• by William Mougayar
    Venture advisor, 4x entrepreneur, marketer & strategist. I live in Toronto, curate a lot, blog a bit, and help startups.

The Crypto-Tech Platforms Landscape via a Network Effects Lens

I’m expanding on the Network Effects question that I introduced in my previous post, It’s Too Early to Judge Network Effects in Bitcoin and the Blockchain.

Some of my thoughts are in the below Tweetstorm, Is Bitcoin Really TCP/IP. But we need to realize (and accept) that the “One Currency-One Blockchain” paradigm is being challenged.

There are five variations on Crypto Technology Platforms that are emerging, as depicted in the following diagram:

Screen Shot 2015-01-13 at 5.52.12 PM

And to complicate things further, some of the platforms like Truthcoin have two currencies: a native currency and Bitcoin. Others like Ethereum allow you to create your own cryptocurrency.

I’m going to ask some questions, without totally answering them, but you will see my bias towards Blockchain Apps as the ultimate Network Effects leveler, and not Bitcoin users as we see them today.

Yes, currency effects bring liquidity, but Blockchain effects bring the Apps. Both have users. Will currency network effects drive blockchain network effects, or are blockchain network effects more related to the blockchain apps specifically?

Is Cryptocurrency Fuel or Toll?

Keep in mind that today, 99% of the revenues in the Bitcoin network are mining related. But going forward, that ratio is expected to shift towards transactions.

How about Developers?

Although a cryptocurrency needs users, I think the important thing for a blockchain will be developers. They will ultimately be the ones creating these Apps.

How about Interoperability?

Eventually, we will see a degree of interoperability between blockchains, and we will see more inter-liquidity between Cryptocurrencies. Of course if Apps are on the same blockchain, it will be easier for them to interoperate, and there is some gain in network effects, but that may not be the dominant factor if blockchains interoperate nicely. And as for cryptocurrency liquidity, that will be achieved fairly soon via exchanges, allowing you to easily convert from one currency to another.

So, back to the main question:

Which Network Effects are more Important: Cryptocurrency or Blockchain?

  • Which comes first: the applications or the platform with the right tools that enables their development? The blockchain is an incredible innovation but application developers need to learn how to “think decentralized.” This experiment is still in progress and we’ll need a lot more infrastructure built before blockchain-based apps will be as easy to build and deploy as something on the iTunes App Store.

    • We will definitely need to see some apps, and there is lots activity around the areas you mentioned.
      I think the robustness and comprehensiveness of the platforms will be needed, and the apps aren’t too far behind.
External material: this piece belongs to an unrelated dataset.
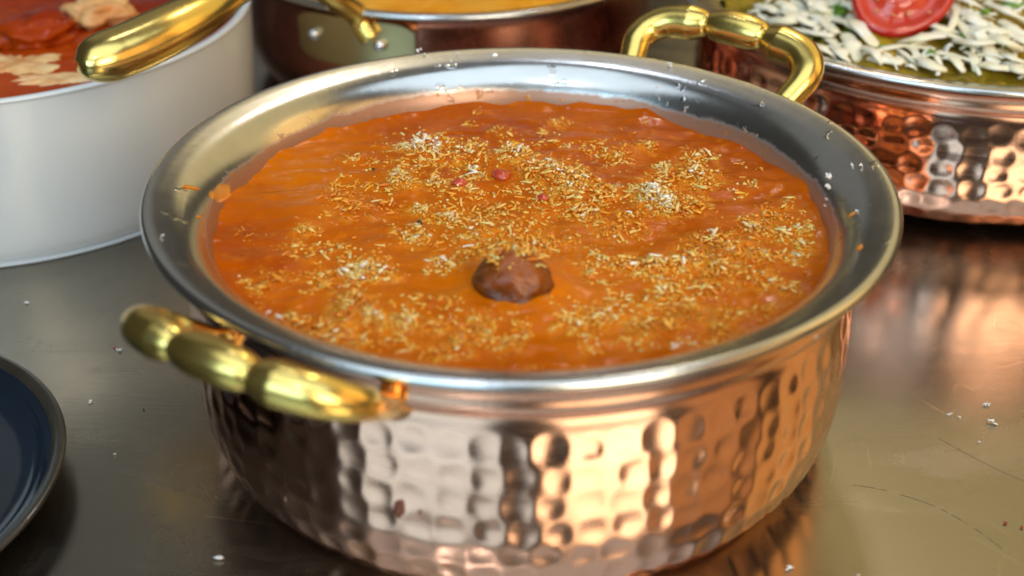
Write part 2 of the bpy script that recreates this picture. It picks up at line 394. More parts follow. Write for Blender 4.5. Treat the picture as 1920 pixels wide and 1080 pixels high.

  • Fundamentally, though if you remove the “proof of work” and mining rewards from a blockchain, you’re no longer really talking about a blockchain in the Bitcoin sense. These two posts https://medium.com/@twobitidiot/bitcoin-minings-logical-conclusion-299c466352b4 and https://medium.com/@jony_levin/i-love-the-blockchain-just-not-bitcoin-354c511ad3e5 distil the issues well.

    Not sure anyone has fleshed this out but you “borrow” the Bitcoin network to secure your own disconnected blockchain by writing additional metadata into the transactions and paying the fees to get them mined in? Maybe using OP_RETURN txs?

    • Vitalik Buterin

      To me “blockchain” means “decentrally updated list of data packets referencing sequential state updates with each one containing a hash of the previous”. So, just about everything that is in the bitcoin/crypto space is blockchain based, but BitTorrent, BitMessage, etc are not. This seems like the most useful distinction to draw.

      • Makes sense – I didn’t really express what I’m struggling with well. Wouldn’t any blockchain still require some proof of work/proof of stake/etc. scheme to achieve consensus? And then if we remove the financial incentives how do you incentivize users to build a decentralized network to secure the chain?

        • This is my main question too, and I haven’t seen much discussion on the impact of the Bitcoin price on miners. I’m starting to see news on miners shutting down now as the reward does not cover the expenses any longer. If computing power is taken away, won’t it affect the blockchain infrastructure? Nodes need to have incentive to run – maybe they can start to charge transaction fees?

  • nederhoed

    A remark: NXT should be non-Bitcoin in both the blockchain and currency quadrant. It is a new implementation of a blockchain with its own currency. Completely independent of BTC.